I use AI every day. I also built an entire infrastructure to make sure it doesn’t erase the person using it. Those two facts aren’t contradictory. They’re the same practice.

AI output drifts toward generic. Left unconstrained, the model produces clean, competent copy that belongs to nobody. Same cadence, same transitions, same way of building to a point. Ten AI-assisted “About” pages sound identical. The person disappears. What’s left is the tool’s default register. I call that slop: output that passes for quality without containing any.


The anti-slop thesis is structural. The problem isn’t that AI writes badly. The problem is that AI writes well enough to fool you into shipping work that sounds professional and says nothing specific. The fix isn’t better prompts. The fix is governance: infrastructure that catches the failure modes before they ship.

My infrastructure has three layers. A voice protocol derived from how I actually talk in unguarded conversations (not published writing, which is already a performance). A twelve-item verification checklist that catches specific AI writing patterns: em dashes, negation-affirmation (“Not X. Y.”), fortune-cookie closers, banned words, sentences that could appear on anyone’s site. A no-hallucination policy that prevents any skill from inventing details about the work. Every concrete claim traces to a verified source in a corpus of sixty thousand documents of ideation history. If the claim can’t be traced, it doesn’t ship.

A blind evaluator read this site and concluded it was “unequivocally” human-written. Then I told them the truth: every page was compiled from three years of my conversations by the system described on the site. The voice came through because the source material was mine and the governance prevented the tool from replacing it with its default register.


The punk angle matters. Building tools to stay human inside systems that don’t care whether you do. The AI platforms don’t build anti-slop infrastructure because slop serves engagement. More output, faster, at scale. The quality floor is “good enough to not get caught.” That’s the standard slop operates at.

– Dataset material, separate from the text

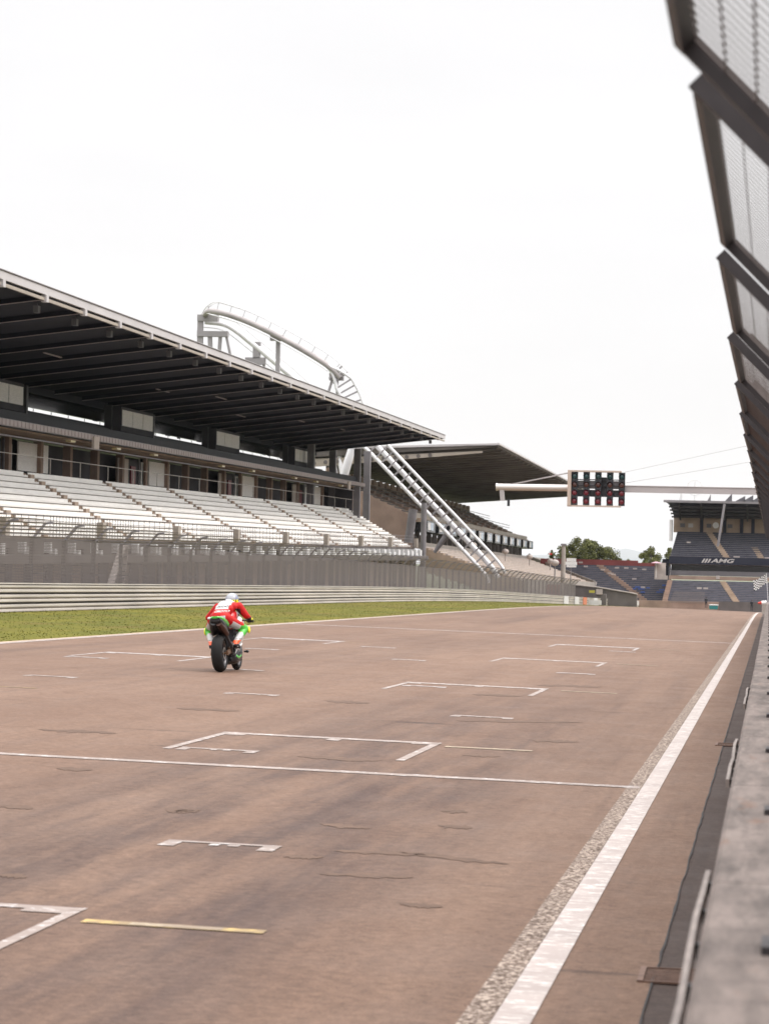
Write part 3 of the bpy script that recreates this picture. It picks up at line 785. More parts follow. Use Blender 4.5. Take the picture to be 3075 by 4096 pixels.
# ------------------------------------------------------------------ second grandstand
g2=thing('second_grandstand','brown tiered grandstand with a corrugated upswept roof beyond the coaster','grandstand',(-50,430,-8))
Y0,Y1=345.,520.
sl=-.0117
def zz(z,y): return z+sl*(y-345)
def slab(b,pts,y0,y1,m=0):
    n=len(pts); vs=[(x,y0,zz(z,y0)) for x,z in pts]+[(x,y1,zz(z,y1)) for x,z in pts]
    b.add(vs,[tuple(range(n)),tuple(range(2*n-1,n-1,-1))]+[(i,i+n,(i+1)%n+n,(i+1)%n) for i in range(n)],m)
b=MB(); slab(b,[(-34.5,15.05),(-34.5,15.45),(-60,14.4),(-60,13.2)],Y0,Y1+6); r2=b.build('roof',M['roof_brown'],g2)
b=MB(); y=Y0+1
while y<Y1+5:
    slab(b,[(-34.6,15.02),(-59.9,13.17),(-59.9,12.75),(-34.9,14.72)],y,y+1.2); y+=6.4
b.build('corrugation',M['roof_brown'],r2)
b=MB(); slab(b,[(-34.3,15.30),(-34.3,15.52),(-34.6,15.55),(-34.6,15.30)],Y0,Y1+6); b.box(-60,-34.4,Y0-.25,Y0-.05,15.2,15.2); b.add([(-34.3,Y0-.2,15.25),(-60,Y0-.2,14.2),(-60,Y0-.2,14.45),(-34.3,Y0-.2,15.5),(-34.3,Y0,15.25),(-60,Y0,14.2),(-60,Y0,14.45),(-34.3,Y0,15.5)],[(0,1,2,3),(7,6,5,4),(0,4,5,1),(3,2,6,7),(0,3,7,4)]); b.build('roof_edge',M['fascia'],r2)
# perforated truss across the near end
b=MB(); b.add([(-36.5,Y0+.3,14.5),(-60,Y0+.3,13.0),(-60,Y0+.3,11.9),(-36.5,Y0+.3,14.25),(-36.5,Y0+.6,14.5),(-60,Y0+.6,13.0),(-60,Y0+.6,11.9),(-36.5,Y0+.6,14.25)],[(0,1,2,3),(7,6,5,4),(0,4,5,1),(3,2,6,7),(0,3,7,4)]); tr_=b.build('end_truss',M['truss'],r2)
b=MB()
for i in range(11):
    x=-43.2-1.5*i; zc=14.38+(x+36.5)*.083; b.tube([(x,Y0+.22,zc),(x,Y0+.32,zc)],.26,10)
b.build('truss_holes',M['concrete_dark'],tr_)
# tiers
for i in range(12):
    x0=-45.2-.93*i; z0=6.0+.42*i
    b=MB(); slab(b,[(x0,z0-.6),(x0,z0+.1),(x0-.93,z0+.1),(x0-.93,z0-.6)],Y0,Y1-14+i*.4)
    slab(b,[(x0-.5,z0+.1),(x0-.5,z0+.38),(x0-.62,z0+.38),(x0-.62,z0+.1)],Y0+.5,Y1-15+i*.4,1)
    b.build('tier_row',[M['tan'],M['stand_seat']],g2)
b=MB(); b.prism([(-45.2,6.0),(-56.4,11.0),(-56.4,-8),(-45.2,-8)],'y',Y0-.4,Y0-.05); b.build('end_wall',M['wall_brown'],g2)
b=MB(); slab(b,[(-56.3,10.4),(-56.3,11.9),(-56.6,11.9),(-56.6,10.4)],Y0,Y1-8); b.build('rear_parapet',M['tan'],g2)
y=Y0
while y<Y1-12:
    b=MB(); slab(b,[(-56.1,11.3),(-56.1,12.0),(-56.4,12.0),(-56.4,11.3)],y,y+3.); b.build('parapet_block',M['wall_brown'],g2); y+=6.5
for i in (3,7):
    x0=-45.2-.93*i; z0=6.2+.42*i
    b=MB(); slab(b,[(x0,z0+.9),(x0,z0+.98),(x0-.06,z0+.98),(x0-.06,z0+.9)],Y0,Y1-15); slab(b,[(x0,z0+.45),(x0,z0+.52),(x0-.06,z0+.52),(x0-.06,z0+.45)],Y0,Y1-15); b.build('tier_rail',M['concrete_dark'],g2)
for k in range(7):
    y=Y0+10+k*21; b=MB()
    for i in range(12): slab(b,[(-45.2-.93*i,6.1+.42*i),(-45.2-.93*i,6.55+.42*i),(-46.1-.93*i,6.55+.42*i),(-46.1-.93*i,6.1+.42*i)],y,y+1.6)
    b.build('aisle_stair',M['wall_brown'],g2)
b=MB(); slab(b,[(-44.8,5.6),(-44.8,6.45),(-45.1,6.45),(-45.1,5.6)],Y0,Y1-14); b.build('tier_front',M['truss'],g2)
b=MB(); y=Y0+1
while y<Y1-16:
    slab(b,[(-44.3,5.3),(-44.3,5.8),(-45.1,5.8),(-45.1,5.3)],y,y+1.8); y+=4.2
b.build('tier_bracket',M['tan'],g2)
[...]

I built the opposite. Voice protocols that enforce my actual register. Evaluation lenses extracted from real design practitioners that test whether the work carries identity or just competence. A compilation pipeline that mines my own thinking instead of generating new content. The tool holds what my working memory drops: food science, timing tables, architectural dependencies, the order of operations for a complex evaluation. My working memory holds what the tool can’t: which kid had a hard day, whether this page sounds like me, whether the opening creates grip for a stranger.


The distinction between AI as generator and AI as compiler is the core of the thesis. Generation starts from a prompt and produces something new. The AI originates the material. Compilation starts from existing source material and transforms it. The source is mine. The system mines it, evaluates it, and assembles it under rules I wrote. It invents nothing.

This is pro-human, not anti-AI. The tools are essential. The governance exists because the tools are essential. Without governance, the convenience of AI-assisted production erases the specific person who should be visible in every sentence. With governance, the tools amplify what was already there instead of replacing it with the average.

The infrastructure took longer to build than writing the site by hand would have. That’s the cost of fidelity. The result is a site where every sentence traces back to something I actually said or decided, compiled by a system designed to preserve the voice instead of overwriting it.